++++ Provided data
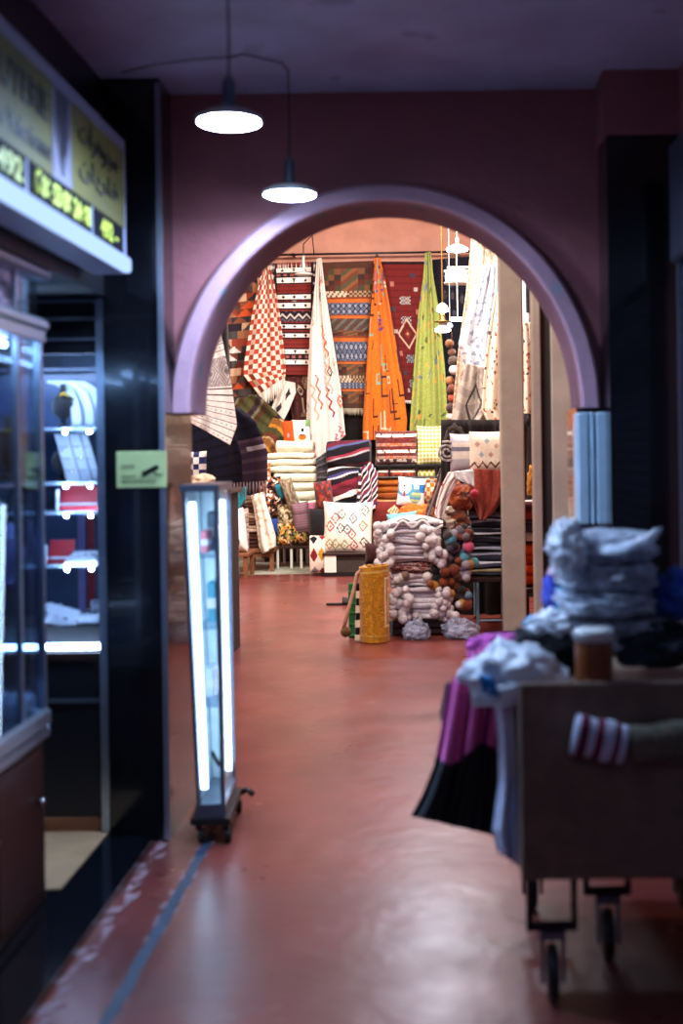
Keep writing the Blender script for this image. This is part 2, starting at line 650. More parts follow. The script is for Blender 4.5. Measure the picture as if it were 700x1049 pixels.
def rug_medallion(u, v):
    if u < .06 or u > .94 or v < .02: return '2a1418'
    def dd(x, y, s): return abs(u - x) / s + abs(v - y) / (s * .42)
    d = dd(.5, .52, .27)
    if .82 < d < 1.0: return 'c9a38a'
    if d < .82: return '5c1d1c' if d > .35 else ('b98a6a' if d < .14 else '7a2c22')
    for (x, y, c) in [(.5, .28, 'b9aea6'), (.5, .42, 'a59a98'), (.5, .70, '8f8d90'), (.5, .88, '9a9290')]:
        if abs(u - x) < .13 and abs(v - y) < .028: return c if (int(u * 34) + int(v * 70)) % 2 else '3a1c1e'
    for k, (x, y) in enumerate([(.22, .16), (.76, .2), (.2, .34), (.8, .36), (.2, .5), (.82, .56), (.22, .66), (.8, .7), (.25, .8), (.76, .84), (.3, .93), (.7, .1)]):
        if abs(u - x) < .05 and abs(v - y) < .016: return ['a7685c', 'b5a29a', '3a3a48'][k % 3]
    return '69201f' if (int(v * 60) % 3) else '5c1c1c'

def kilim_grey(u, v):
    for p, q in ((-.1, .14), (.22, .42), (.50, .68)):
        if p < v < q:
            g = (v - p) / (q - p)
            x = u * 2.6
            d = abs(x - int(x) - .5) * 1.1 + abs(g - .5)
            if d < .12: return '6a6672'
            k = int(d * 11)
            if k % 2: return 'a9a6b0' if int(u * 90) % 2 else '7a7684'
            return 'cfcdd2' if (int(u * 90) + int(v * 200)) % 5 else '6f6b7a'
    t = (v * 26) % 1
    if t < .16: return '55525e'
    if .5 < t < .62 and int(v * 26) % 2 and int(u * 30) % 3 == 0: return '3f3c46'
    return 'f2f2f6'

def knit_blue(u, v):
    r = int(v * 9)
    if r in (0, 1, 6, 7, 8): return '8b8fa8' if (int(u * 26) + int(v * 40)) % 2 else 'd7d6da'
    if r == 3: return '77798c'
    return 'ded9d4'

def shaggy_brown(u, v):
    k = int(v * 11)
    n = noise.noise(Vector((u * 14, v * 9, 1.3)))
    if k in (1, 6): return 'efe8dc' if n > -.35 else '6a2c2c'
    if k in (4, 8): return 'c06038' if n > .12 else 'a88a80'
    if k == 9: return 'd8cdc4' if n > 0 else '47303c'
    return ['5c1f1e', '44171a', '7a2e25'][int((n + 1) * 6) % 3]

def zigzag_cream(u, v):
    z = .80 + .13 * (2 * abs((u * 4.5) % 1 - .5) - .5)
    if abs(v - z) < .03: return '6d3428'
    for k, (x, y) in enumerate([(.2, .3), (.45, .22), (.7, .35), (.9, .2), (.55, .55), (.3, .55)]):
        if abs(u - x) + abs(v - y) < .07: return ['c79a9a', '9fb4c0', 'cfae98', 'b7a6b8'][k % 4]
    return 'ece2d2'

def berber_white(u, v):
    for k, (x, y) in enumerate([(.14, .47), (.14, .82), (.38, .22), (.36, .5), (.45, .85), (.62, .3), (.6, .62), (.64, .85), (.83, .45), (.86, .15), (.85, .78), (.26, .83), (.5, .52), (.25, .3)]):
        d = abs(u - x) / .10 + abs(v - y) / .12
        if .66 < d < 1.0 or d < .22: return ['b03b4a', 'b08a60', '5d6a58', '4a4a4a', '8a9a58', '6c6f86', '93565a'][k % 7]
    return 'ece8de'

def floral(cols):
    def f(u, v):
        n = noise.cell(Vector((u * 9 + .31 * math.sin(v * 20), v * 9 + .3 * math.sin(u * 23), len(cols) * 1.1)))
        return cols[int(abs(n) * 97) % len(cols)]
    return f

def bird(u, v):
    """white cushion with blue bird motif"""
    if abs(u - .24) + abs(v - .3) < .05: return '2a2a33'
    if .2 < u < .3 and .42 < v < .66 and abs(u - .25) < (v - .42) * .3: return 'c8302c'
    d = (u - .26) ** 2 + (v - .34) ** 2
    if .055 < d < .11 and v > .2: return '4d9bd0'
    if (u - .66) ** 2 / .05 + (v - .62) ** 2 / .07 < 1: return ['b9c48a', '7fa98a', '5d8fb0'][int(v * 12) % 3]
    if u > .78 and .2 < v < .5: return '2f79c8'
    return 'e9eef0'

def duck(u, v):
    if abs(u - .62) < .08 and abs(v - .45) < .07: return '1c1c22'
    if (u - .6) ** 2 / .05 + (v - .78) ** 2 / .02 < 1: return 'd9762c' if v > .74 else '8c2b1c'
    if u > .75 and v < .3: return '6f9a58'
    return 'f1efe6'


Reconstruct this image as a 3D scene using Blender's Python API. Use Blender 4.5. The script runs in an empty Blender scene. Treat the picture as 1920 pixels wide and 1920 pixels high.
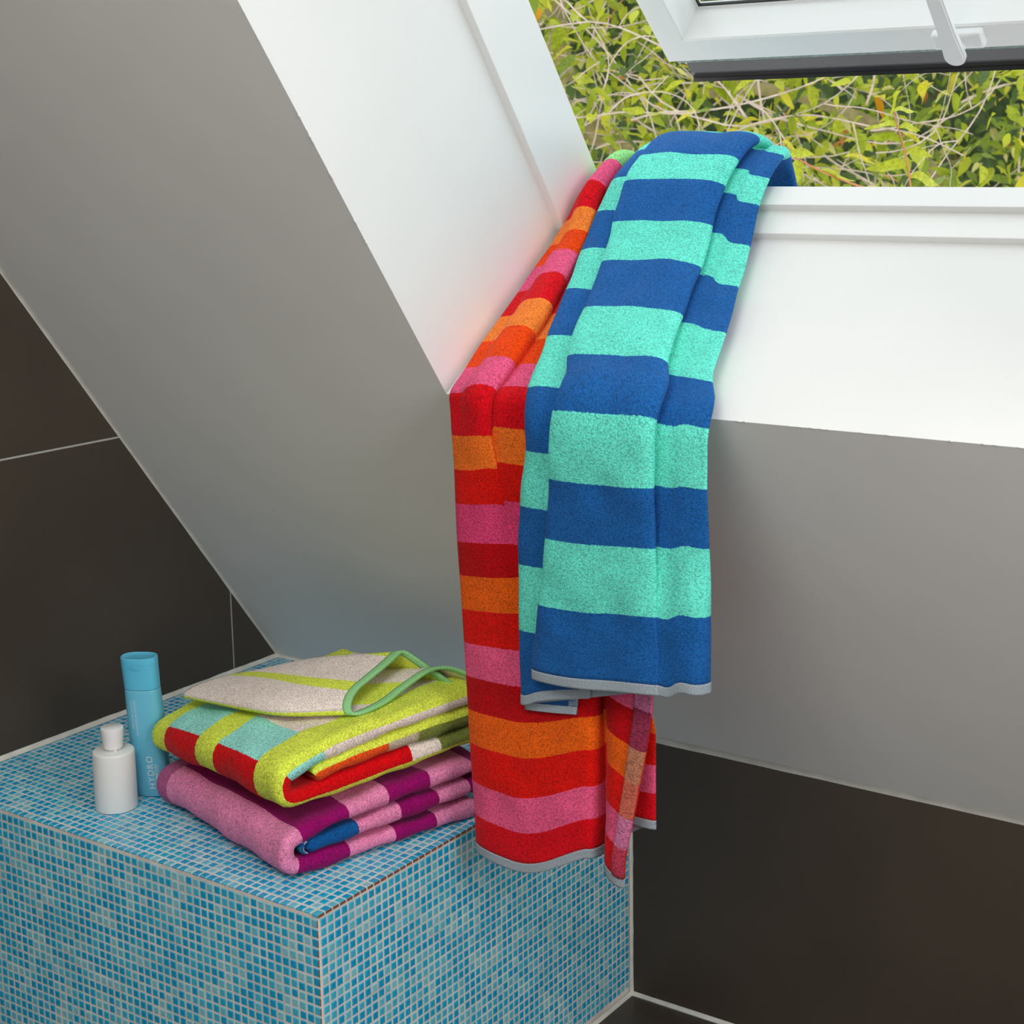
import bpy, bmesh, math, random
import numpy as np
from mathutils import Matrix, Vector, noise as mnoise

# ----------------------------------------------------------------- camera, light, exposure
SC = bpy.context.scene
COL = SC.collection
SC.view_settings.view_transform = 'Standard'
SC.view_settings.look = 'None'
SC.view_settings.gamma = 1.0
SC.view_settings.use_curve_mapping = False
SC.view_settings.exposure = 0.0
SC.cycles.max_bounces = 10
SC.cycles.diffuse_bounces = 6
SC.cycles.transparent_max_bounces = 12

CAM = np.array([1.97321, -1.9989, 1.31908])
FPX = 2999.08
cam_d = bpy.data.cameras.new('camera')
cam = bpy.data.objects.new('camera', cam_d)
COL.objects.link(cam)
cam.location = CAM
cam.rotation_mode = 'XYZ'
cam.rotation_euler = (1.39409, 0.01112, 0.58768)
cam_d.sensor_width = 36.0
cam_d.lens = FPX / 1920 * 36.0
cam_d.shift_x = -109.8 / 1920
cam_d.shift_y = -141.3 / 1920
cam_d.clip_start = 0.02
cam_d.dof.use_dof = True
cam_d.dof.focus_distance = 2.15
cam_d.dof.aperture_fstop = 13.0
SC.camera = cam

world = bpy.data.worlds.new('overcast_sky')
SC.world = world
world.use_nodes = True
wn = world.node_tree.nodes
wn['Background'].inputs['Color'].default_value = (0.92, 0.96, 1.0, 1)
wn['Background'].inputs['Strength'].default_value = 1.84

def area(name, loc, target, size, power, color=(1, 1, 1)):
    l = bpy.data.lights.new(name, 'AREA')
    l.shape = 'SQUARE'; l.size = size; l.energy = power; l.color = color
    o = bpy.data.objects.new(name, l); COL.objects.link(o)
    o.location = loc
    o.rotation_euler = (Vector(target) - Vector(loc)).to_track_quat('-Z', 'Y').to_euler()
    return o
area('ceiling_fill', (1.35, -2.1, 2.33), (1.35, -2.1, 0), 0.9, 26, (1.0, 0.965, 0.92))  # fill light added overhead to brighten the room, no fitting there
area('side_fill', (2.95, -1.2, 1.5), (0.0, -0.9, 0.7), 1.0, 23, (1.0, 0.975, 0.95))  # second added fill, from the right, for the reveal and bench side

# ----------------------------------------------------------------- room constants (metres)
TH = 0.94217                      # pitch of the sloping ceiling
KH = 0.43307                      # height of the low wall, bench top
W, D = 0.73976, 0.70367           # bench width (X) and depth (-Y)
ct, st = math.cos(TH), math.sin(TH)
NS = np.array([0, st, ct])        # out through the roof
TS = np.array([0, -ct, st])       # up the slope
RX = 3.1                          # far right wall
RY = -3.1                         # wall behind the camera
CZ = 2.35
X0, X1 = 0.733, 1.79              # window recess left and right
S0, S1 = 0.7242, 1.92             # recess bottom and top along the slope
D0 = 0.319                        # depth of the recess to the window frame

def S(d, s, x):
    p = np.array([x, 0, KH]) + NS * d + TS * s
    return tuple(p)

# ----------------------------------------------------------------- helpers
def lin(r, g, b):
    f = lambda c: c / 12.92 if c <= 0.04045 else ((c + 0.055) / 1.055) ** 2.4
    return (f(r / 255), f(g / 255), f(b / 255), 1)

def mat(name, color, rough=0.5, spec=0.5, noise_amt=0.0, noise_scale=20, bump=0.0, bump_scale=60, sheen=0.0, metal=0.0, coat=0.0):
    m = bpy.data.materials.new(name); m.use_nodes = True
    nt = m.node_tree; b = nt.nodes['Principled BSDF']
    b.inputs['Base Color'].default_value = color
    b.inputs['Roughness'].default_value = rough
    b.inputs['Specular IOR Level'].default_value = spec
    b.inputs['Metallic'].default_value = metal
    b.inputs['Coat Weight'].default_value = coat
    b.inputs['Sheen Weight'].default_value = sheen
    if noise_amt or bump:
        tc = nt.nodes.new('ShaderNodeTexCoord')
    if noise_amt:
        n = nt.nodes.new('ShaderNodeTexNoise'); n.inputs['Scale'].default_value = noise_scale
        n.inputs['Detail'].default_value = 6
        nt.links.new(tc.outputs['Object'], n.inputs['Vector'])
        mr = nt.nodes.new('ShaderNodeMapRange')
        mr.inputs['From Min'].default_value = 0.3; mr.inputs['From Max'].default_value = 0.7
        mr.inputs['To Min'].default_value = 1 - noise_amt; mr.inputs['To Max'].default_value = 1 + noise_amt
        nt.links.new(n.outputs['Fac'], mr.inputs['Value'])
        mx = nt.nodes.new('ShaderNodeMix'); mx.data_type = 'RGBA'; mx.blend_type = 'MULTIPLY'
        mx.inputs['Factor'].default_value = 1
        mx.inputs['A'].default_value = color
        nt.links.new(mr.outputs['Result'], mx.inputs['B'])
        nt.links.new(mx.outputs['Result'], b.inputs['Base Color'])
    if bump:
        n2 = nt.nodes.new('ShaderNodeTexNoise'); n2.inputs['Scale'].default_value = bump_scale; n2.inputs['Detail'].default_value = 4
        nt.links.new(tc.outputs['Object'], n2.inputs['Vector'])
        bp = nt.nodes.new('ShaderNodeBump'); bp.inputs['Strength'].default_value = bump; bp.inputs['Distance'].default_value = 0.002
        nt.links.new(n2.outputs['Fac'], bp.inputs['Height'])
        nt.links.new(bp.outputs['Normal'], b.inputs['Normal'])
    return m

def link(name, me, parent=None, mats=(), smooth=False):
    for m in mats: me.materials.append(m)
    o = bpy.data.objects.new(name, me); COL.objects.link(o)
    if smooth:
        me.polygons.foreach_set('use_smooth', [True] * len(me.polygons))
    if parent is not None:
        o.parent = parent
        o.matrix_parent_inverse = Matrix.Translation(parent.location).inverted()
    return o

def mesh_py(name, verts, faces, parent=None, mats=(), smooth=False):
    me = bpy.data.meshes.new(name)
    me.from_pydata([tuple(map(float, v)) for v in verts], [], faces)
    me.update()
    return link(name, me, parent, mats, smooth)

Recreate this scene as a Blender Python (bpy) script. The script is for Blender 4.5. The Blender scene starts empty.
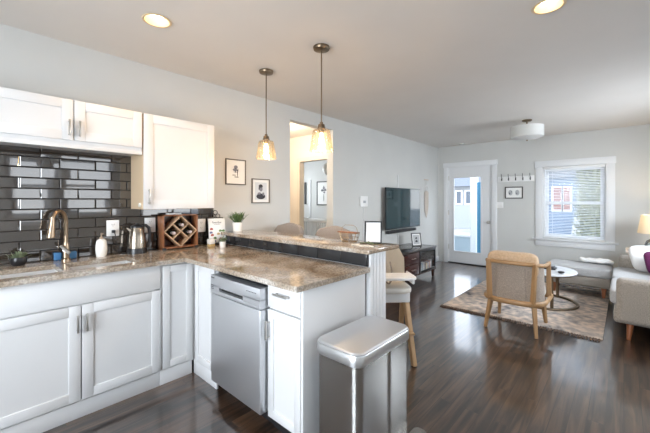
++++++++
Exercise instructions: From the line containing "Reconstruct this image" to the line containing "from mathutils import", both lines included, give the text again exactly, without any pictures.

Task answer:
Reconstruct this image as a 3D scene using Blender's Python API. Use Blender 4.5. The script runs in an empty Blender scene. Treat the picture as 1920 pixels wide and 1920 pixels high.
import bpy, bmesh, math, random
import numpy as np
from mathutils import Matrix, Vector, noise as mnoise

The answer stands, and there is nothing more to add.